Shares were down 1.6% at 1300 GMT
The maker of coffee brands Jacobs, L’Or, Tassimo and Douwe Egberts has remained active in Russia when many other Western companies have left in response to Moscow’s invasion of Ukraine.
CEO Fabien Simon on Wednesday again said the company would stay.
“We would risk that our assets and intellectual properties would be nationalised by the Russian state or given to third parties in Russia,” he said during an investor call.
Moscow last month took control of Danone’s Essential Dairy and Plant-based (EDP) subsidiary, for which the group had been seeking a buyer, as well as beer company Carlsberg’s stake in a local brewer. Simon also said JDE Peet’s was staying in Russia because its products were essential and their sale was fully compliant with sanctions.
He said the company had “an ethical responsibility” to its employees around the world, including in Russia, where it employs more than 900 people and has manufacturing units near Saint Petersburg and in Novosibirsk.

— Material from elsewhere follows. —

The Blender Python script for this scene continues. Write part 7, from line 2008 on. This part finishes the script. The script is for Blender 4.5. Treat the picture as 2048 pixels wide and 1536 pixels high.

JDE Peet’s rebranding of its Jacobs coffee brand for the Russian market alone resulted in an impairment of 185 million euros ($202.80 million) in the first half of the year, the group said, adding that revenue contributions from Russia will be “meaningfully lower” in the second half.
It forecast a new range for its full-year organic adjusted earnings before interest and tax (EBIT) of between a low single-digit decline and a low single-digit increase from last year’s 1.23 billion euros.
It had previously guided for low single-digit growth.
The company reported 581 million euros in adjusted EBIT for the half year, beating analysts’ forecasts of 552 million euros. Sales grew organically 3.5% to 3.99 billion euros.
Analysts said the switch to local brands was logical.
“The transition to local brands makes sense as they don’t want to damage their international brand portfolio profile,” Barclays said in a note.